Segundo a gestora da AES, as indústrias de modo geral não tinham um plano B para a crise hídrica. E agora muitas estão enfrentando sérias dificuldades em razão da escassez de água e aumento das tarifas de energia.
“A falta de políticas públicas assertivas e de planejamento contribui muito para o agravamento da crise”, disse Leite.
Agora, no entanto, a direção parece ter mudado. “Vemos empresas contratando consultorias para auxiliar em técnicas de economia de água e luz. Creio que essa será uma tendência daqui para frente “, disse Leite.
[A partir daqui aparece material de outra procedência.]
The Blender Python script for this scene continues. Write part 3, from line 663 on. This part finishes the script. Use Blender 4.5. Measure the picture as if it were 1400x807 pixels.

“Os problemas sempre existirão”, completou Ribeiro. “O que precisa ser feito é criar e ampliar regulamentos, políticas e cultura que propiciem o comedimento de uso dos recursos. Sem organização e disciplina, a sobrevivência não será tarefa fácil.”
Transmissão
O impacto da crise ocorre de maneira diferente para os diferentes tipos de empresas do setor elétrico, que é dividido em geradoras, distribuidoras e transmissoras de energia.
Um executivo de uma empresa de transmissão de energia, que pediu para não ser identificado, disse à reportagem que para o setor dele a crise hídrica não causou danos. Com menos geração de energia, as linhas de transmissão estão trabalhando com folga.
Houve aumento de demanda, no entanto, num lado positivo: novas linhas de transmissão para PCHs (Pequenas Centrais Hidrelétricas).
“Há necessidade de termos linhas de transmissão em ‘todos os cantos’ para escoar a energia gerada por elas”, disse o executivo. “As equipes de projetos têm trabalhado muito nisso.”
Mesmo assim, o setor também enfrenta problemas por falta de planejamento. “O país peca em transmissão há vários anos”, afirmou. “Acompanhamos a operação de usinas eólicas sem a devida linha de transmissão para escoamento da energia. Tudo feito sem planejamento.”
Para ele, o órgão regulador — a Agência Nacional de Energia Elétrica — também deixa a desejar. “A Aneel se tornou um órgão político, sem técnicos; as decisões se tornaram financeiras.”